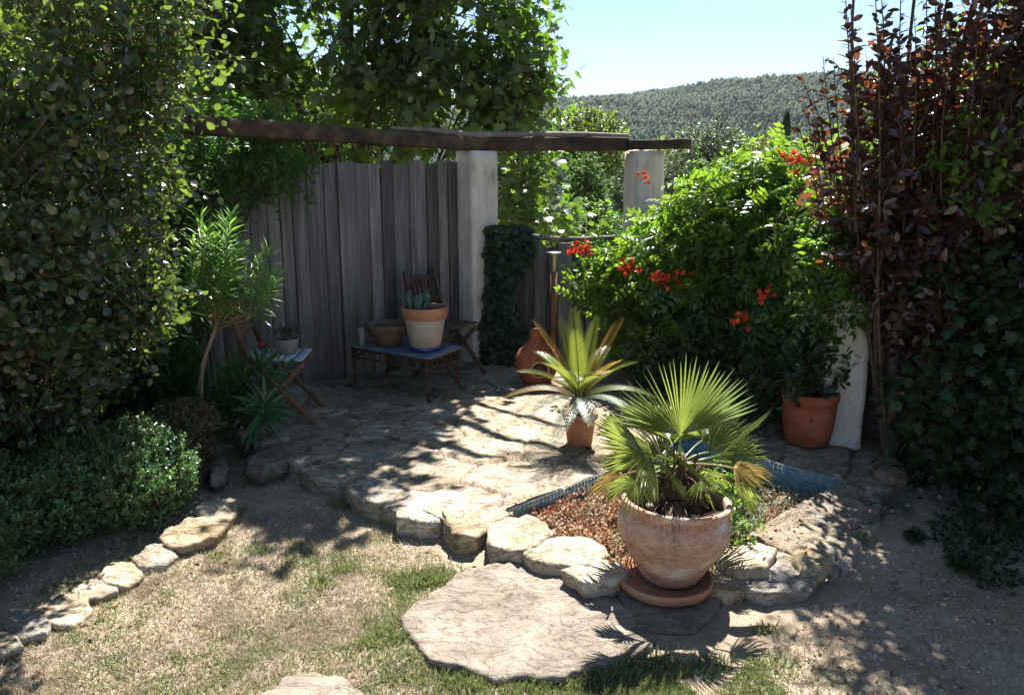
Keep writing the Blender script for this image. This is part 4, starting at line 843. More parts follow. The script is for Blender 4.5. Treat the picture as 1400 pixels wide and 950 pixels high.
def fan(base, hub, radius, spread=200, nseg=24, normal=(0, -1, .3), droop=.1, m='fan', fill=.94, name='frond'):
    gl = Geo(); base, hub = Vector(base), Vector(hub); X = (hub-base).normalized(); Nn = Vector(normal); Nn = (Nn-X*Nn.dot(X)).normalized(); Y = Nn.cross(X)
    tube(gl, bezier(base, (base+hub)/2+Vector((0, 0, .02)), hub, 6), [.007, .006, .005, .0045, .004, .004], 5, False)
    da = R(spread)/nseg
    for i in range(nseg):
        a = -R(spread)/2+da*(i+.5+random.uniform(-.18, .18)); d_ = X*cos(a)+Y*sin(a); sd = Y*cos(a)-X*sin(a)
        Lr = radius*(1-.22*(abs(a)/R(100))**2)*random.uniform(.88, 1.05)*(random.uniform(.5, .8) if random.random() > fill else 1)
        v_ = [hub]; zz = .012*radius/.3; sp_ = radius*.36; wd = sp_*math.tan(da/2)*.95
        for t, wk in ((.36, .95), (.7, .62), (1, .0)):
            c_ = hub+d_*Lr*t-Vector((0, 0, 1))*droop*Lr*t*t-Nn*droop*.3*t*t*Lr
            if wk: v_ += [c_-sd*wd*wk+Nn*zz, c_-Nn*zz*.6, c_+sd*wd*wk+Nn*zz]
            else: v_.append(c_)
        gl.add([tuple(p) for p in v_], [(0, 1, 2), (0, 2, 3), (1, 4, 5, 2), (2, 5, 6, 3), (4, 7, 5), (5, 7, 6)])
    return gl.build(name, M[m], fp, smooth=False)
def fl(px_, py_, y): return at(px_, py_, y=y)-fp.location
c0 = Vector((0, 0, .2))
fan(c0, fl(930, 594, 3.0), .355, 150, 40, (0, -1, .35), .0)
fan(c0, fl(915, 600, 3.2), .3, 140, 34, (.15, -1, .1), .0)
fan(c0, fl(960, 602, 3.18), .31, 130, 32, (-.2, -1, .2), .0)
fan(c0, fl(935, 635, 2.9), .16, 170, 30, (0, -1, .5), .02)
fan(c0, fl(895, 640, 2.95), .17, 170, 30, (.2, -1, .5), .05)
fan(c0, fl(905, 622, 3.15), .33, 150, 26, (.25, -1, .3), .0)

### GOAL
Skip the images and write out the rest of the listing exactly.

### TASK SOLUTION
Keep writing the Blender script for this image. This is part 4, starting at line 843. More parts follow. The script is for Blender 4.5. Treat the picture as 1400 pixels wide and 950 pixels high.
def fan(base, hub, radius, spread=200, nseg=24, normal=(0, -1, .3), droop=.1, m='fan', fill=.94, name='frond'):
    gl = Geo(); base, hub = Vector(base), Vector(hub); X = (hub-base).normalized(); Nn = Vector(normal); Nn = (Nn-X*Nn.dot(X)).normalized(); Y = Nn.cross(X)
    tube(gl, bezier(base, (base+hub)/2+Vector((0, 0, .02)), hub, 6), [.007, .006, .005, .0045, .004, .004], 5, False)
    da = R(spread)/nseg
    for i in range(nseg):
        a = -R(spread)/2+da*(i+.5+random.uniform(-.18, .18)); d_ = X*cos(a)+Y*sin(a); sd = Y*cos(a)-X*sin(a)
        Lr = radius*(1-.22*(abs(a)/R(100))**2)*random.uniform(.88, 1.05)*(random.uniform(.5, .8) if random.random() > fill else 1)
        v_ = [hub]; zz = .012*radius/.3; sp_ = radius*.36; wd = sp_*math.tan(da/2)*.95
        for t, wk in ((.36, .95), (.7, .62), (1, .0)):
            c_ = hub+d_*Lr*t-Vector((0, 0, 1))*droop*Lr*t*t-Nn*droop*.3*t*t*Lr
            if wk: v_ += [c_-sd*wd*wk+Nn*zz, c_-Nn*zz*.6, c_+sd*wd*wk+Nn*zz]
            else: v_.append(c_)
        gl.add([tuple(p) for p in v_], [(0, 1, 2), (0, 2, 3), (1, 4, 5, 2), (2, 5, 6, 3), (4, 7, 5), (5, 7, 6)])
    return gl.build(name, M[m], fp, smooth=False)
def fl(px_, py_, y): return at(px_, py_, y=y)-fp.location
c0 = Vector((0, 0, .2))
fan(c0, fl(930, 594, 3.0), .355, 150, 40, (0, -1, .35), .0)
fan(c0, fl(915, 600, 3.2), .3, 140, 34, (.15, -1, .1), .0)
fan(c0, fl(960, 602, 3.18), .31, 130, 32, (-.2, -1, .2), .0)
fan(c0, fl(935, 635, 2.9), .16, 170, 30, (0, -1, .5), .02)
fan(c0, fl(895, 640, 2.95), .17, 170, 30, (.2, -1, .5), .05)
fan(c0, fl(905, 622, 3.15), .33, 150, 26, (.25, -1, .3), .0)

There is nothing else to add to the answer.